### Exercise goal
Quote the listing in full, exactly as given, minus any pictures.

# # #

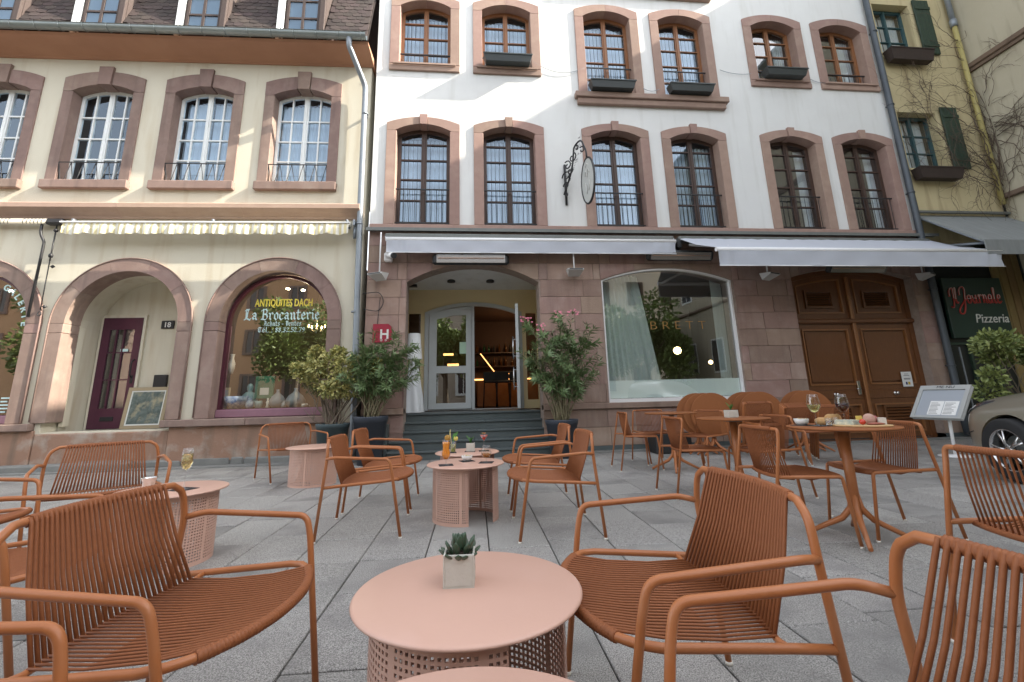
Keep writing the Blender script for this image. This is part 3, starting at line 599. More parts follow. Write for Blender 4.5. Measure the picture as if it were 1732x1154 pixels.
# broad-nib lettering
BL = {'i': [[(.1, .95), (.25, .8), (.25, .2), (.4, .05)], [(.2, 1.3), (.3, 1.4)]], 'n': [[(.1, .95), (.25, .8), (.25, .2), (.35, .05)], [(.25, .75), (.55, 1), (.7, .8), (.7, .2), (.85, .05)]],
 'r': [[(.1, .95), (.25, .8), (.25, .2), (.38, .05)], [(.25, .75), (.52, 1), (.66, .85)]], 'a': [[(.15, .85), (.4, 1), (.62, .8), (.62, .2), (.78, .05)], [(.62, .5), (.3, .6), (.15, .35), (.3, .1), (.62, .25)]],
 'o': [[(.4, 1), (.15, .75), (.15, .25), (.4, 0)], [(.4, 1), (.65, .75), (.65, .25), (.4, 0)]], 'c': [[(.65, .85), (.4, 1), (.15, .75), (.15, .25), (.4, 0), (.65, .15)]],
 'e': [[(.15, .5), (.62, .66), (.4, 1), (.15, .75), (.15, .25), (.4, 0), (.65, .18)]], 't': [[(.25, 1.35), (.25, .2), (.42, .02), (.58, .12)], [(.05, 1), (.55, 1)]],
 's': [[(.6, .85), (.35, 1), (.15, .75), (.6, .35), (.4, 0), (.1, .15)]], 'h': [[(.2, 1.5), (.2, .05)], [(.2, .75), (.5, 1), (.65, .75), (.6, .2), (.42, -.15)]], 'l': [[(.2, 1.5), (.2, .2), (.35, .02)]],
 'é': [[(.15, .5), (.62, .66), (.4, 1), (.15, .75), (.15, .25), (.4, 0), (.65, .18)], [(.35, 1.25), (.55, 1.5)]],
 'L': [[(.15, 1.35), (.3, 1.5), (.32, .25), (.12, .05)], [(.12, .1), (.5, .2), (.95, .0), (1.05, .2)], [(.5, 1.45), (.62, 1.3), (.52, 1.1), (.5, .4)], [(.3, 1.5), (.7, 1.5)]],
 'B': [[(.0, 1.3), (.25, 1.5), (.3, 1.3), (.3, .15)], [(.3, 1.45), (.65, 1.52), (.88, 1.25), (.8, .95), (.4, .8)], [(.4, .82), (.85, .72), (.98, .4), (.7, .02), (.05, .1)]],
 'A': [[(.05, .1), (.3, .3), (.45, 1.35), (.25, 1.5)], [(.45, 1.35), (.75, 1.2), (.75, .2), (.95, .05)], [(.25, .65), (.75, .65)]],
 'V': [[(.05, 1.3), (.25, 1.45), (.3, .3), (.5, .02), (.8, .35), (.8, 1.1), (.6, 1.45)], [(.5, 1.4), (.5, .2)]], 'T': [[(.05, 1.15), (.25, 1.45), (.95, 1.35)], [(.45, 1.3), (.2, .9), (.2, .35), (.5, .02), (.9, .25)], [(.6, 1.3), (.6, .3)]],
 '.': [[(.15, 0), (.25, .1)]], ':': [[(.15, 0), (.25, .1)], [(.15, .6), (.25, .7)]], '-': [[(.1, .5), (.5, .5)]],
 '8': [[(.4, 1.3), (.15, 1.05), (.62, .45), (.4, 0), (.15, .3), (.6, 1.0), (.4, 1.3)]], '3': [[(.1, 1.2), (.55, 1.25), (.55, .95), (.3, .7), (.65, .4), (.4, 0), (.1, .1)]], '2': [[(.1, 1.1), (.4, 1.3), (.6, 1.0), (.1, .1), (.65, .1)]],
 '5': [[(.6, 1.3), (.2, 1.3), (.18, .8), (.55, .75), (.62, .3), (.35, 0), (.1, .1)]], '7': [[(.1, 1.25), (.62, 1.3), (.25, 0)]], '9': [[(.6, .9), (.35, .6), (.12, .95), (.35, 1.3), (.6, 1.1), (.55, .4), (.25, 0)]]}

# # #

### Exercise solution
Keep writing the Blender script for this image. This is part 3, starting at line 599. More parts follow. Write for Blender 4.5. Measure the picture as if it were 1732x1154 pixels.
# broad-nib lettering
BL = {'i': [[(.1, .95), (.25, .8), (.25, .2), (.4, .05)], [(.2, 1.3), (.3, 1.4)]], 'n': [[(.1, .95), (.25, .8), (.25, .2), (.35, .05)], [(.25, .75), (.55, 1), (.7, .8), (.7, .2), (.85, .05)]],
 'r': [[(.1, .95), (.25, .8), (.25, .2), (.38, .05)], [(.25, .75), (.52, 1), (.66, .85)]], 'a': [[(.15, .85), (.4, 1), (.62, .8), (.62, .2), (.78, .05)], [(.62, .5), (.3, .6), (.15, .35), (.3, .1), (.62, .25)]],
 'o': [[(.4, 1), (.15, .75), (.15, .25), (.4, 0)], [(.4, 1), (.65, .75), (.65, .25), (.4, 0)]], 'c': [[(.65, .85), (.4, 1), (.15, .75), (.15, .25), (.4, 0), (.65, .15)]],
 'e': [[(.15, .5), (.62, .66), (.4, 1), (.15, .75), (.15, .25), (.4, 0), (.65, .18)]], 't': [[(.25, 1.35), (.25, .2), (.42, .02), (.58, .12)], [(.05, 1), (.55, 1)]],
 's': [[(.6, .85), (.35, 1), (.15, .75), (.6, .35), (.4, 0), (.1, .15)]], 'h': [[(.2, 1.5), (.2, .05)], [(.2, .75), (.5, 1), (.65, .75), (.6, .2), (.42, -.15)]], 'l': [[(.2, 1.5), (.2, .2), (.35, .02)]],
 'é': [[(.15, .5), (.62, .66), (.4, 1), (.15, .75), (.15, .25), (.4, 0), (.65, .18)], [(.35, 1.25), (.55, 1.5)]],
 'L': [[(.15, 1.35), (.3, 1.5), (.32, .25), (.12, .05)], [(.12, .1), (.5, .2), (.95, .0), (1.05, .2)], [(.5, 1.45), (.62, 1.3), (.52, 1.1), (.5, .4)], [(.3, 1.5), (.7, 1.5)]],
 'B': [[(.0, 1.3), (.25, 1.5), (.3, 1.3), (.3, .15)], [(.3, 1.45), (.65, 1.52), (.88, 1.25), (.8, .95), (.4, .8)], [(.4, .82), (.85, .72), (.98, .4), (.7, .02), (.05, .1)]],
 'A': [[(.05, .1), (.3, .3), (.45, 1.35), (.25, 1.5)], [(.45, 1.35), (.75, 1.2), (.75, .2), (.95, .05)], [(.25, .65), (.75, .65)]],
 'V': [[(.05, 1.3), (.25, 1.45), (.3, .3), (.5, .02), (.8, .35), (.8, 1.1), (.6, 1.45)], [(.5, 1.4), (.5, .2)]], 'T': [[(.05, 1.15), (.25, 1.45), (.95, 1.35)], [(.45, 1.3), (.2, .9), (.2, .35), (.5, .02), (.9, .25)], [(.6, 1.3), (.6, .3)]],
 '.': [[(.15, 0), (.25, .1)]], ':': [[(.15, 0), (.25, .1)], [(.15, .6), (.25, .7)]], '-': [[(.1, .5), (.5, .5)]],
 '8': [[(.4, 1.3), (.15, 1.05), (.62, .45), (.4, 0), (.15, .3), (.6, 1.0), (.4, 1.3)]], '3': [[(.1, 1.2), (.55, 1.25), (.55, .95), (.3, .7), (.65, .4), (.4, 0), (.1, .1)]], '2': [[(.1, 1.1), (.4, 1.3), (.6, 1.0), (.1, .1), (.65, .1)]],
 '5': [[(.6, 1.3), (.2, 1.3), (.18, .8), (.55, .75), (.62, .3), (.35, 0), (.1, .1)]], '7': [[(.1, 1.25), (.62, 1.3), (.25, 0)]], '9': [[(.6, .9), (.35, .6), (.12, .95), (.35, 1.3), (.6, 1.1), (.55, .4), (.25, 0)]]}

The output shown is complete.